Saturday, October 13, 2012

Our Disassociated Selves


The world is suffering from a lost innocence, manifested in our hardened souls. 

This blog post is nothing more than an inner conversation my conscience has with me, frequently. A circular conversation that starts where it ends, every single time. It starts like this.

When was the last time you cried over something that had absolutely nothing to do with you?

When was the last time you empathized with someone else's adversity?

When was the last time you actually tried to do something about it?

Maybe we claim we do. Perhaps we shrug our shoulders and think in silence that it is wrong, that it is unfair but that there is nothing we can do about it. We shift the responsibility over to someone else, not knowing who that someone is. A proverbial savior of all things who is anyone but us.
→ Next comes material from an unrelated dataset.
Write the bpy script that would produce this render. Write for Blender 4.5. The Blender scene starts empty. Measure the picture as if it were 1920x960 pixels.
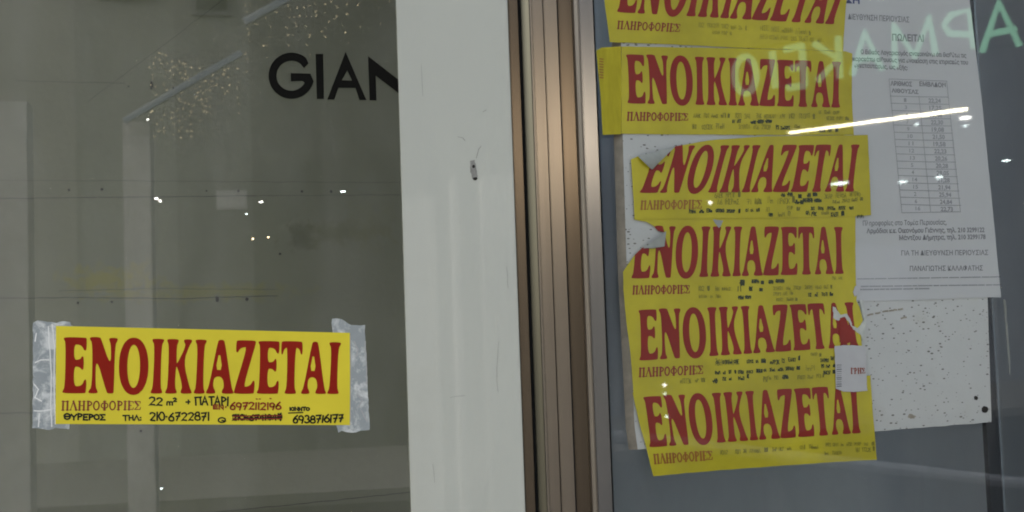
import bpy, bmesh, math, random
from mathutils import Vector, Matrix, noise
from mathutils.geometry import tessellate_polygon, intersect_point_line

S = bpy.context.scene
COL = S.collection
R = math.radians
random.seed(7)

# ------------------------------------------------------------------ camera
F = 2200.0                                   # focal length in pixels of the 1920 wide photograph
CAM = Vector((0.0, -2.0, 1.45))
yaw, pitch, roll = R(9.0), R(3.45), R(2.0)
fw = Vector((math.sin(yaw) * math.cos(pitch), math.cos(yaw) * math.cos(pitch), math.sin(pitch)))
r0 = Vector((math.cos(yaw), -math.sin(yaw), 0))
u0 = r0.cross(fw)
rt = r0 * math.cos(roll) - u0 * math.sin(roll)
up = u0 * math.cos(roll) + r0 * math.sin(roll)
cd = bpy.data.cameras.new('camera')
cd.sensor_width = 36.0
cd.lens = F / 1920 * 36.0
cd.clip_start, cd.clip_end = 0.05, 500
cam = bpy.data.objects.new('camera', cd)
COL.objects.link(cam)
m3 = Matrix((rt, up, -fw)).transposed()
cam.matrix_world = Matrix.Translation(CAM) @ m3.to_4x4()
cd.dof.use_dof = True
cd.dof.focus_distance = 2.02
cd.dof.aperture_fstop = 10.0
S.camera = cam

# ------------------------------------------------------------------ world, sun, exposure
SUN_EL, SUN_AZ = R(38), R(285)              # azimuth clockwise from +y
W = bpy.data.worlds.new('World')
S.world = W
W.use_nodes = True
wn = W.node_tree
sky = wn.nodes.new('ShaderNodeTexSky')
sky.sky_type = 'NISHITA'
sky.sun_disc = False
sky.sun_elevation = SUN_EL
sky.sun_rotation = SUN_AZ
sky.air_density, sky.dust_density = 1.0, 4.0
hs = wn.nodes.new('ShaderNodeHueSaturation')
hs.inputs['Saturation'].default_value = 0.5
wn.links.new(sky.outputs[0], hs.inputs['Color'])
wn.links.new(hs.outputs[0], wn.nodes['Background'].inputs['Color'])
wn.nodes['Background'].inputs['Strength'].default_value = 0.14
sl = bpy.data.lights.new('sun', 'SUN')
sl.energy, sl.angle, sl.color = 0.5, R(40), (1.0, 0.98, 0.92)
so = bpy.data.objects.new('sun', sl)
COL.objects.link(so)
sd = Vector((math.sin(SUN_AZ) * math.cos(SUN_EL), math.cos(SUN_AZ) * math.cos(SUN_EL), math.sin(SUN_EL)))
so.rotation_euler = (-sd).to_track_quat('-Z', 'Y').to_euler()
S.view_settings.view_transform = 'Standard'
S.view_settings.look = 'None'
S.view_settings.gamma = 1.0
S.view_settings.exposure = 1.62
S.cycles.max_bounces = 10
S.cycles.transparent_max_bounces = 12
S.cycles.caustics_reflective = False
S.cycles.use_denoising = True
S.cycles.filter_width = 1.9

# ------------------------------------------------------------------ planes of the shopfront
class Plane:
    def __init__(self, p, n):
        self.p, self.n = Vector(p), Vector(n).normalized()
    def at(self, x, y, off=0.0):             # the point of the wall that the photograph shows at pixel x, y
        d = fw + rt * ((x - 960) / F) + up * ((480 - y) / F)
        q = self.p + self.n * off
        return CAM + d * ((q - CAM).dot(self.n) / d.dot(self.n))
    def across(self, x, y, depth):           # the place across the street whose reflection the pane shows at pixel x, y
        a = self.at(x, y)
        d = (a - CAM).normalized()
        v = a + d * (depth / -d.dot(self.n))
        return v - self.n * (2 * (v - self.p).dot(self.n))
PL = Plane((0, 0, 0), (0, -1, 0))
cx = PL.at(1131, 480, 0.0)
TURN = R(12)
PR = Plane((cx.x, 0, 0), (math.sin(TURN), -math.cos(TURN), 0))
RT = Vector((math.cos(TURN), math.sin(TURN), 0))        # along the right-hand pane
LT = Vector((1, 0, 0))

# ------------------------------------------------------------------ materials
def nd(t, typ, **kw):
    n = t.nodes.new(typ)
    for k, v in kw.items():
        if k in n.inputs.keys():
            n.inputs[k].default_value = v
        else:
            setattr(n, k, v)
    return n

def mat(name, col, rough=0.6, metal=0.0, var=0.12, scale=8.0, bump=0.0, bscale=40.0, coat=0.0, coat_ior=1.5, spec=0.06, stretch=(1, 1, 1), dirt=None, dscale=3.0, damt=0.5):
    m = bpy.data.materials.new(name)
    m.use_nodes = True
    t = m.node_tree
    b = t.nodes['Principled BSDF']
    b.inputs['Roughness'].default_value = rough
    b.inputs['Metallic'].default_value = metal
    b.inputs['Specular IOR Level'].default_value = spec
    b.inputs['Coat Weight'].default_value = coat
    b.inputs['Coat Roughness'].default_value = 0.02
    b.inputs['Coat IOR'].default_value = coat_ior
    tc = nd(t, 'ShaderNodeNewGeometry')
    mp = nd(t, 'ShaderNodeMapping')
    mp.inputs['Scale'].default_value = stretch
    t.links.new(tc.outputs['Position'], mp.inputs['Vector'])
    n = nd(t, 'ShaderNodeTexNoise', Scale=scale, Detail=6.0, Roughness=0.6)
    t.links.new(mp.outputs[0], n.inputs['Vector'])
    rmp = nd(t, 'ShaderNodeMapRange')
    rmp.inputs['From Min'].default_value, rmp.inputs['From Max'].default_value = 0.3, 0.7
    rmp.inputs['To Min'].default_value, rmp.inputs['To Max'].default_value = 1 - var, 1 + var
    t.links.new(n.outputs['Fac'], rmp.inputs['Value'])
    mul = nd(t, 'ShaderNodeVectorMath', operation='SCALE')
    mul.inputs[0].default_value = col
    t.links.new(rmp.outputs[0], mul.inputs['Scale'])
    last = mul.outputs[0]
    if dirt:
        n2 = nd(t, 'ShaderNodeTexNoise', Scale=dscale, Detail=8.0, Roughness=0.65)
        t.links.new(tc.outputs['Position'], n2.inputs['Vector'])
        r2 = nd(t, 'ShaderNodeMapRange')
        r2.inputs['From Min'].default_value, r2.inputs['From Max'].default_value = 0.52, 0.72
        r2.inputs['To Min'].default_value, r2.inputs['To Max'].default_value = 0, damt
        t.links.new(n2.outputs['Fac'], r2.inputs['Value'])
        mx = nd(t, 'ShaderNodeMixRGB')
        mx.inputs['Color2'].default_value = (*dirt, 1)
        t.links.new(r2.outputs[0], mx.inputs['Fac'])
        t.links.new(last, mx.inputs['Color1'])
        last = mx.outputs[0]
    t.links.new(last, b.inputs['Base Color'])
    if bump:
        nb = nd(t, 'ShaderNodeTexNoise', Scale=bscale, Detail=4.0)
        t.links.new(mp.outputs[0], nb.inputs['Vector'])
        bp = nd(t, 'ShaderNodeBump', Strength=bump, Distance=0.004)
        t.links.new(nb.outputs['Fac'], bp.inputs['Height'])
        t.links.new(bp.outputs[0], b.inputs['Normal'])
    return m

def glow(name, col, power):
    m = bpy.data.materials.new(name)
    m.use_nodes = True
    t = m.node_tree
    b = t.nodes['Principled BSDF']
    b.inputs['Base Color'].default_value = (0.04, 0.04, 0.04, 1)
    b.inputs['Emission Color'].default_value = (*col, 1)
    b.inputs['Emission Strength'].default_value = power
    m.cycles.emission_sampling = 'NONE'
    return m

def glass(name, tint, f0=0.065):
    m = bpy.data.materials.new(name)
    m.use_nodes = True
    t = m.node_tree
    t.nodes.remove(t.nodes['Principled BSDF'])
    out = t.nodes['Material Output']
    lw = nd(t, 'ShaderNodeLayerWeight', Blend=0.5)
    pw = nd(t, 'ShaderNodeMath', operation='POWER')
    pw.inputs[1].default_value = 5.0
    t.links.new(lw.outputs['Facing'], pw.inputs[0])
    ma = nd(t, 'ShaderNodeMath', operation='MULTIPLY_ADD')
    ma.inputs[1].default_value, ma.inputs[2].default_value = 1 - f0, f0
    t.links.new(pw.outputs[0], ma.inputs[0])
    tr = nd(t, 'ShaderNodeBsdfTransparent')
    tr.inputs['Color'].default_value = (*tint, 1)
    gl = nd(t, 'ShaderNodeBsdfGlossy', Roughness=0.0)
    mx = nd(t, 'ShaderNodeMixShader')
    t.links.new(ma.outputs[0], mx.inputs[0])
    t.links.new(tr.outputs[0], mx.inputs[1])
    t.links.new(gl.outputs[0], mx.inputs[2])
    g = nd(t, 'ShaderNodeNewGeometry')
    mp = nd(t, 'ShaderNodeMapping')
    mp.inputs['Scale'].default_value = (9, 9, 2.5)
    t.links.new(g.outputs['Position'], mp.inputs['Vector'])
    n = nd(t, 'ShaderNodeTexNoise', Scale=1.0, Detail=9.0, Roughness=0.68, Distortion=0.8)
    t.links.new(mp.outputs[0], n.inputs['Vector'])
    r = nd(t, 'ShaderNodeMapRange')
    r.inputs['From Min'].default_value, r.inputs['From Max'].default_value = 0.42, 0.75
    r.inputs['To Min'].default_value, r.inputs['To Max'].default_value = 0.004, 0.055
    t.links.new(n.outputs['Fac'], r.inputs['Value'])
    df = nd(t, 'ShaderNodeBsdfDiffuse')
    df.inputs['Color'].default_value = (0.45, 0.45, 0.42, 1)
    m2 = nd(t, 'ShaderNodeMixShader')
    t.links.new(r.outputs[0], m2.inputs[0])
    t.links.new(mx.outputs[0], m2.inputs[1])
    t.links.new(df.outputs[0], m2.inputs[2])
    t.links.new(m2.outputs[0], out.inputs['Surface'])
    return m

def board_mat():
    m = mat('board_white', (0.385, 0.40, 0.38), 0.7, var=0.06, scale=5, coat=0.6, bump=0.1, bscale=90, dirt=(0.30, 0.29, 0.23), dscale=9, damt=0.35)
    t = m.node_tree
    b = t.nodes['Principled BSDF']
    src = b.inputs['Base Color'].links[0].from_socket
    g = nd(t, 'ShaderNodeNewGeometry')
    mp = nd(t, 'ShaderNodeMapping')
    mp.inputs['Rotation'].default_value = (0, R(-28), 0)
    mp.inputs['Scale'].default_value = (92, 92, 205)
    t.links.new(g.outputs['Position'], mp.inputs['Vector'])
    vo = nd(t, 'ShaderNodeTexVoronoi', Scale=1.0, Randomness=1.0)
    t.links.new(mp.outputs[0], vo.inputs['Vector'])
    sep = nd(t, 'ShaderNodeSeparateColor')
    t.links.new(vo.outputs['Color'], sep.inputs[0])
    # each cell gets its own fleck size; many get none
    cl = nd(t, 'ShaderNodeTexNoise', Scale=9.0, Detail=3.0)
    t.links.new(g.outputs['Position'], cl.inputs['Vector'])
    cm = nd(t, 'ShaderNodeMath', operation='MULTIPLY_ADD')
    cm.inputs[1].default_value, cm.inputs[2].default_value = 1.6, -0.8
    t.links.new(cl.outputs['Fac'], cm.inputs[0])
    pa = nd(t, 'ShaderNodeMath', operation='ADD')
    t.links.new(cm.outputs[0], pa.inputs[0])
    t.links.new(sep.outputs[0], pa.inputs[1])
    rg = nd(t, 'ShaderNodeMapRange')
    rg.inputs['From Min'].default_value, rg.inputs['From Max'].default_value = 0.0, 1.0
    rg.inputs['To Min'].default_value, rg.inputs['To Max'].default_value = 0.0, 0.36
    t.links.new(pa.outputs[0], rg.inputs['Value'])
    lt = nd(t, 'ShaderNodeMath', operation='SUBTRACT')
    t.links.new(rg.outputs[0], lt.inputs[0])
    t.links.new(vo.outputs['Distance'], lt.inputs[1])
    sm = nd(t, 'ShaderNodeMapRange')
    sm.inputs['From Min'].default_value, sm.inputs['From Max'].default_value = 0.0, 0.08
    sm.inputs['To Min'].default_value, sm.inputs['To Max'].default_value = 0, 0.85
    t.links.new(lt.outputs[0], sm.inputs['Value'])
    mx = nd(t, 'ShaderNodeMixRGB')
    mx.inputs['Color2'].default_value = (0.07, 0.065, 0.05, 1)
    t.links.new(sm.outputs[0], mx.inputs['Fac'])
    t.links.new(src, mx.inputs['Color1'])
    t.links.new(mx.outputs[0], b.inputs['Base Color'])
    return m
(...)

And we distract ourselves and go on with our daily lives, just like those who struggle for their daily lives go on too.

I am guilty of being in a state of disassociation. I look for a scapegoat. It could be anything. The media, the news, governments, politicians, people in power not doing enough, people on the ground not going about it the right way. Fact is, we're all in the same boat, just looking at things from a different angle. There's a huger sense of cause and effect that governs our lives. There's a unique sense of balance that may seem skewed and unnatural. An oxymoron I know, but somehow it makes sense. And again I digress and find that this is just another means for me to philosophise our human condition; our dissociative selves.

I watch the news and the constant bombardment of atrocities has made it the norm to expect to see and hear these advertises on a daily basis. So I instantly shut it out. Dissociate myself from it. Out of sight out of mind. A safety latch that I hold on to, allowing me to function in a world gone mad. There are many like me. In fact I have stopped watching the news.

I occupy myself with my goals and hobbies and doing my bit of good in this world. But it's never enough because my conscience pokes at me again and asks me...

When was the last time you truly, sincerely empathized with someone else's adversity?

And the bully of a conscience replies to the silence it is faced with: you're just like everyone else, lost in your disassociated self.

And I sigh and think yes and the world is suffering from a lost innocence, an innocence that at least I still possess and see reflected in children under five years old. And my soul is not so hard after all.